You incorporate reflective safety clothing and glow-in-the-dark thread in your work. What do these materials mean to you?
My attachment to high-visibility and reflective materials comes from seeing how these materials play a key role in the labor industry in Napa Valley. While growing up here, I was always hyperaware of how these materials have defined the value of our existence relative to our labor and contributions to the wine industry. These materials are crucial in understanding how bodies can be both visible and invisible.

You’ve said you work with fabricators and artisans in Mexico to make your pieces come to life. Tell us about these collaborations.
Working with Indigenous artisans in Mexico has become a very special and important component of my practice. More often than not, Native artisans in my country are haggled for their beautiful, time-consuming work, and their crafts are devalued. I feel that I am in a very privileged position and choose to be intentional with my collaborations that highlight and support Native families whose traditions of craft date back to precolonial times. Supporting other Natives is an honor, and I believe that together we make the most beautiful work.

If you could have work from any contemporary craft artist for your home or studio, whose would it be and why?
We currently have a very small tapete (rug) from Jacobo Mendoza, a Zapotec weaver from Teotitlán del Valle, Oaxaca, but it is a dream of mine to have a work by his mother and father.
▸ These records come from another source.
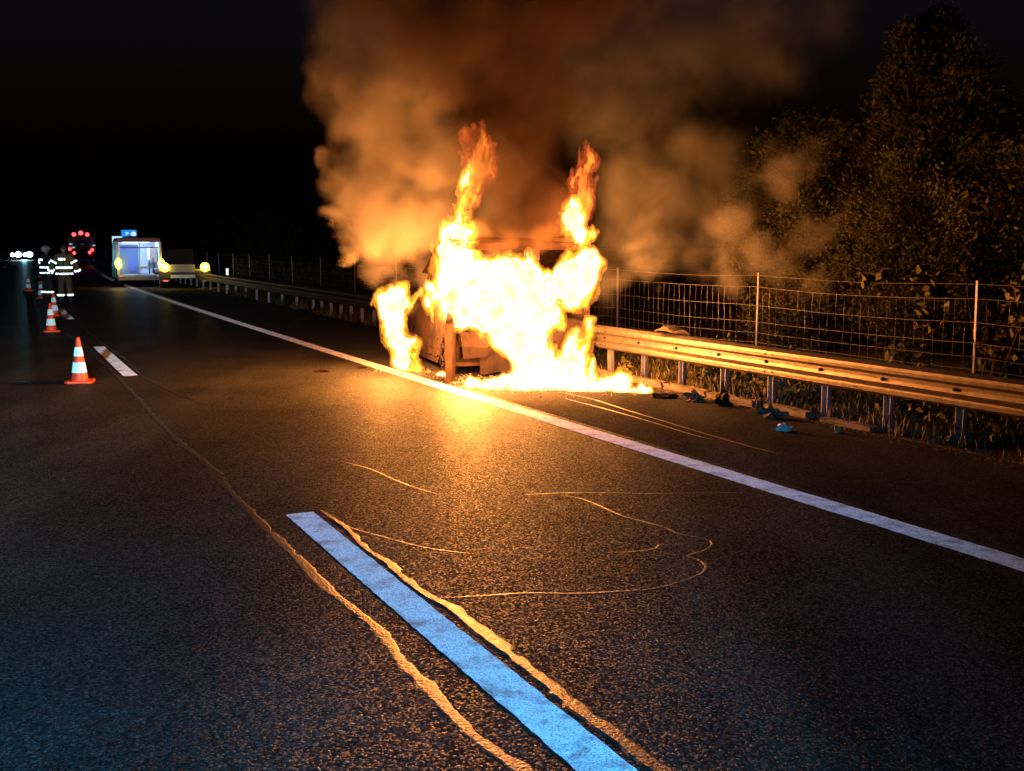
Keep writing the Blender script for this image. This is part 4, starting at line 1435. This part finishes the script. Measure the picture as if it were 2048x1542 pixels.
def ring(bm, c, d, rx, ry, w, off=0):
    c = Vector(c); d = Vector(d).normalized()
    q = d.to_track_quat('Z', 'Y')
    N = 16
    def pt(k, s, e):
        a = 2 * math.pi * k / N
        return c + q @ Vector((math.cos(a) * (rx + e), math.sin(a) * (ry + e), s * w / 2))
    vs = [[bm.verts.new(pt(k, s, e)) for k in range(N)] for s, e in ((-1, 0), (-1, .012), (1, .012), (1, 0))]
    for a, b in zip(vs, vs[1:]):
        for k in range(N):
            bm.faces.new((a[k], a[(k + 1) % N], b[(k + 1) % N], b[k]))


def person(loc, rz, label, jacket, trousers, helmet, pose=0, scale=1.0):
    t = empty('person', loc, rz, label, 'person', 'firefighters by the cones')
    t.scale = (scale,) * 3
    # joints; the figure faces +y
    ls, rs = (-.2, 0, 1.46), (.2, 0, 1.46)
    if pose == 0:
        le, lh = (-.36, -.02, 1.2), (-.40, .06, .96)
        re, rh = (.35, -.03, 1.19), (.41, .02, .93)
    else:
        le, lh = (-.34, .06, 1.2), (-.28, .26, 1.05)
        re, rh = (.36, .0, 1.2), (.43, .1, .97)
    la, ra = (-.13, -.02, .09), (.13, .03, .09)
    lk, rk = (-.12, .03, .5), (.12, .04, .5)
    v = [(0, 0, .95), (0, 0.0, 1.15), (0, 0.01, 1.4), (0, .01, 1.53), (0, .03, 1.6), ls, le, lh, rs, re, rh, (-.1, 0, .88), lk, la, (.1, 0, .88), rk, ra, (-.13, .14, .05), (.13, .19, .05)]
    e = [(0, 1), (1, 2), (2, 3), (3, 4), (2, 5), (5, 6), (6, 7), (2, 8), (8, 9), (9, 10), (0, 11), (11, 12), (12, 13), (0, 14), (14, 15), (15, 16), (13, 17), (16, 18)]
    r = [(.15, .11), (.14, .1), (.15, .1), .06, .055, .065, .045, .03, .065, .045, .03, .09, .062, .042, .09, .062, .042, .035, .035]
    skin_mesh('body', v, e, r, M['skin'], t)
    # head with face
    bm = bmesh.new()
    sphere(bm, (0, .03, 1.71), (.078, .098, .12), 16, 12)
    sphere(bm, (0, .13, 1.69), (.014, .02, .022), 8, 5)
    sphere(bm, (0, .115, 1.645), (.026, .01, .007), 8, 5)
    for sx in (-1, 1):
        sphere(bm, (sx * .08, .02, 1.70), (.012, .02, .03), 8, 5)
    hd = obj('head', bm, M['skin'], t, smooth=True)
    for sx in (-1, 1):
        bm = bmesh.new(); sphere(bm, (sx * .03, .118, 1.72), (.011, .006, .007), 8, 5); obj('eye', bm, M['boots'], hd)
    if helmet:
        bm = bmesh.new()
        sphere(bm, (0, .01, 1.76), (.135, .165, .115), 18, 10)
        for q in [q for q in bm.verts if q.co.z < 1.70]:
            q.co.z = 1.70 if q.co.y > 0 else 1.70 - .05
        hm = obj('helmet', bm, M['helmet'], t, smooth=True)
        bm = bmesh.new(); prism(bm, [(-.12, .10), (.12, .10), (.09, .2), (-.09, .2)], 2, 1.735, 1.75); obj('visor', bm, M['boots'], hm)
    else:
        bm = bmesh.new()
        sphere(bm, (0, .01, 1.755), (.09, .105, .095), 16, 9)
        for q in [q for q in bm.verts if q.co.z < 1.72 and q.co.y > .04]:
            q.co.z = 1.74; q.co.y *= .8
        obj('hair', bm, M['hair'], t, smooth=True)
    # hands with fingers
    for hnd, s in ((lh, -1), (rh, 1)):
        bm = bmesh.new()
        h = Vector(hnd) + Vector((0, .01, -.03))
        sphere(bm, h, (.022, .045, .05), 10, 7)
        for k in range(4):
            y = -.03 + .02 * k
            L = (.065, .08, .085, .07)[k]
            tube(bm, [h + Vector((0, y, -.03)), h + Vector((-s * .01, y, -.03 - L * .55)), h + Vector((-s * .03, y + .004, -.03 - L))], [.011, .009, .007], 6)
        tube(bm, [h + Vector((-s * .005, .035, 0)), h + Vector((-s * .03, .06, -.03)), h + Vector((-s * .035, .055, -.06))], [.012, .011, .008], 6)
        obj('glove', bm, M['boots'], t, smooth=True)
    # jacket
    v = [(0, 0, .80), (0, 0, 1.1), (0, .01, 1.38), (0, .01, 1.52), ls, le, tuple(Vector(lh) * .9 + Vector(le) * .1), rs, re, tuple(Vector(rh) * .9 + Vector(re) * .1)]
    e = [(0, 1), (1, 2), (2, 3), (2, 4), (4, 5), (5, 6), (2, 7), (7, 8), (8, 9)]
    r = [(.24, .17), (.215, .15), (.21, .14), .09, .105, .078, .066, .105, .078, .066]
    jk = skin_mesh('jacket', v, e, r, jacket, t)
    bm = bmesh.new()
    ring(bm, (0, 0, 1.12), (0, 0, 1), .235, .17, .06); obj('reflective_band', bm, M['retro_white'], jk)
    bm = bmesh.new()
    ring(bm, (0, 0, .93), (0, 0, 1), .245, .18, .05); obj('reflective_band', bm, M['retro_white'], jk)
    for a, b in ((ls, le), (le, lh), (rs, re), (re, rh)):
        a = Vector(a); b = Vector(b)
        f = .62
        bm = bmesh.new()
        ring(bm, a.lerp(b, f), b - a, .088, .088, .05)
        obj('reflective_band', bm, M['retro_white'], jk)
    bm = bmesh.new()
    box(bm, (-.05, -.165, 1.38), (.2, .012, .07)); obj('back_patch', bm, M['retro_white'], jk)
    if pose == 0:
        bm = bmesh.new(); box(bm, (0, -.168, 1.24), (.02, .02, .36)); obj('back_seam', bm, M['dark_cloth'], jk)
    # trousers
    v = [(0, 0, .92), (-.1, 0, .84), lk, (la[0], la[1], .16), (.1, 0, .84), rk, (ra[0], ra[1], .16)]
    e = [(0, 1), (1, 2), (2, 3), (0, 4), (4, 5), (5, 6)]
    tr = skin_mesh('trousers', v, e, [(.17, .13), .125, .1, .088, .125, .1, .088], trousers, t)
    for q in (la, ra):
        bm = bmesh.new()
        ring(bm, (q[0], q[1], .27), (0, 0, 1), .1, .1, .055); obj('reflective_band', bm, M['retro_white'], tr)
    for q, toe in ((la, .14), (ra, .16)):
        bm = bmesh.new()
        sphere(bm, (q[0], q[1] + .07, .055), (.055, .14, .06), 12, 8)
        cyl(bm, (q[0], q[1], .04), (q[0], q[1], .22), .07, .075, 12)
        for w in bm.verts: w.co.z = max(w.co.z, 0.0)
        obj('boot', bm, M['boots'], t, smooth=True)
    return t


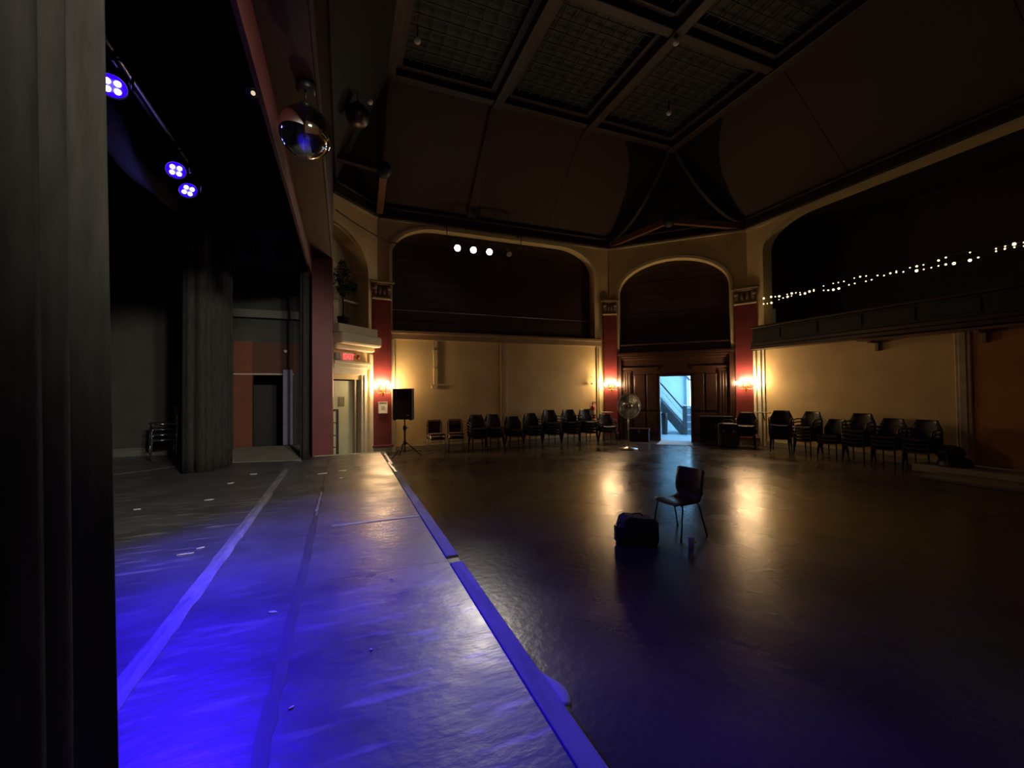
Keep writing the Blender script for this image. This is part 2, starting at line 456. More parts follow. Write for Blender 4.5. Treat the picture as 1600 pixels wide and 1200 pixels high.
for xc in (0.62, 4.04):
    p = obj('pilaster', B().box(xc - 0.20, xc + 0.20, 0.07, 0.13, 0.25, 2.66, 0.006).box(xc - 0.22, xc + 0.22, 0.04, 0.13, 0, 0.25, 0.008), wood, wf)
    for k in range(4):
        x = xc - 0.135 + k * 0.09
        obj('flute', B().box(x - 0.026, x + 0.026, 0.045, 0.072, 0.34, 2.58, 0.012), wood, p)
for (xa, xb) in ((0.92, 1.32), (1.38, 1.78), (3.0, 3.38), (3.44, 3.80)):
    for (za, zb) in ((0.3, 1.05), (1.15, 2.5)):
        obj('panel', B().box(xa, xb, 0.085, 0.125, za, zb, 0.02), wood, wf)
obj('door_casing', B().box(DX0 - 0.07, DX0, 0.05, 0.26, 0, DZ + 0.07).box(DX1, DX1 + 0.07, 0.05, 0.26, 0, DZ + 0.07).box(DX0 - 0.07, DX1 + 0.07, 0.05, 0.26, DZ, DZ + 0.07), wood, wf)
obj('threshold', B().box(DX0, DX1, -0.02, 0.30, 0.0, 0.02), mat('grey_threshold', (0.4, 0.42, 0.45), 0.4), wf)

for x0, x1 in ((0.27, 0.46), (4.20, 4.39)):
    obj('side_post', B().box(x0, x1, -0.05, 0.13, 0, 3.27, 0.012), wood, wf)
# ---- rear wall (right)
RO = (13.1, 10.6, 0); RR = R_(-90)
r_open = rounded(0.65, 10.15, 3.36, 7.40, 1.5, 0.85, 12)
wall_rear = struct('wall_rear', B().plate([(-0.1, 0), (14.3, 0), (14.3, ZC), (-0.1, ZC)], [r_open], 0.0, 0.35), plaster, 'ochre rear wall with a long balcony opening', RO, RR)
struct('trim_8', B().plate(rounded(0.54, 10.26, 3.30, 7.49, 1.58, 0.9, 12), [rounded(0.652, 10.148, 3.362, 7.398, 1.5, 0.85, 12)], -0.06, 0.02), cream, 'cream moulding round the balcony opening', RO, RR)
b = B().box(0.3, 10.5, 2.6, 2.7, 3.2, 7.6).box(0.3, 10.5, 0.34, 2.6, 3.2, 3.3).box(0.3, 10.5, 0.34, 2.6, 7.5, 7.6).box(0.2, 0.3, 0.34, 2.7, 3.2, 7.6).box(10.5, 10.6, 0.34, 2.7, 3.2, 7.6)
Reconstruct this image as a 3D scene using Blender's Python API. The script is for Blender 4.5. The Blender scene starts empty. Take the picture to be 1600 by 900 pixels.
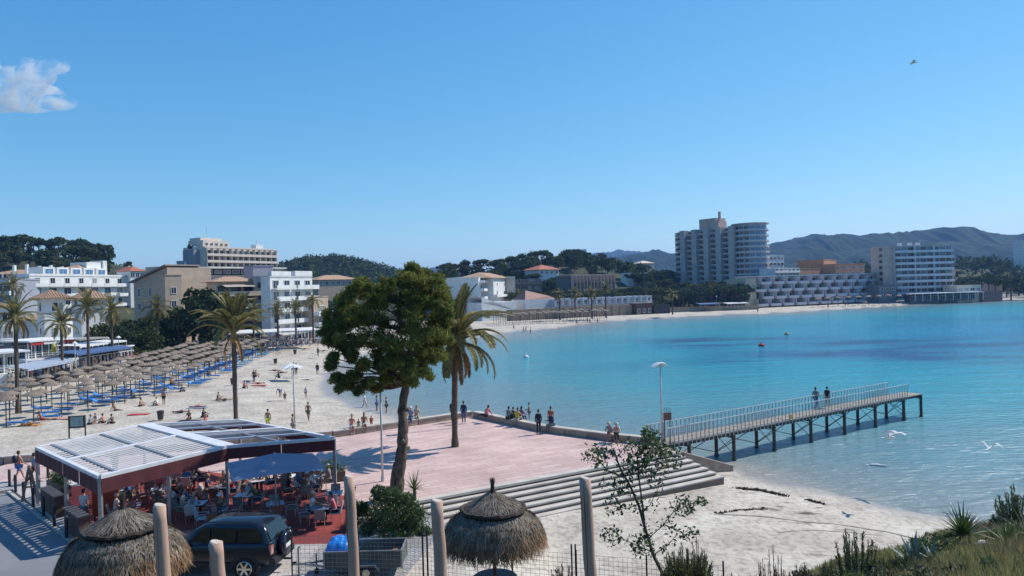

The Mendoza family members are some of my collaborators and arguably the most talented weavers in Oaxaca. We would also love to have work from Erin Riley, Jeffrey Gibson, and Marie Watt.

Which craft artists, exhibitions, or projects do you think the world should know about, and why?
I have always been incredibly impressed by Erin Riley. She is a weaver and makes the most impressive large-scale tapestries that depict the intimacies and trauma of being a woman. Her works are vulnerable captions of our everyday life that grapple with deep violence. Riley’s work is raw and I think she allows us all to reveal our truths, something that everyone should be doing!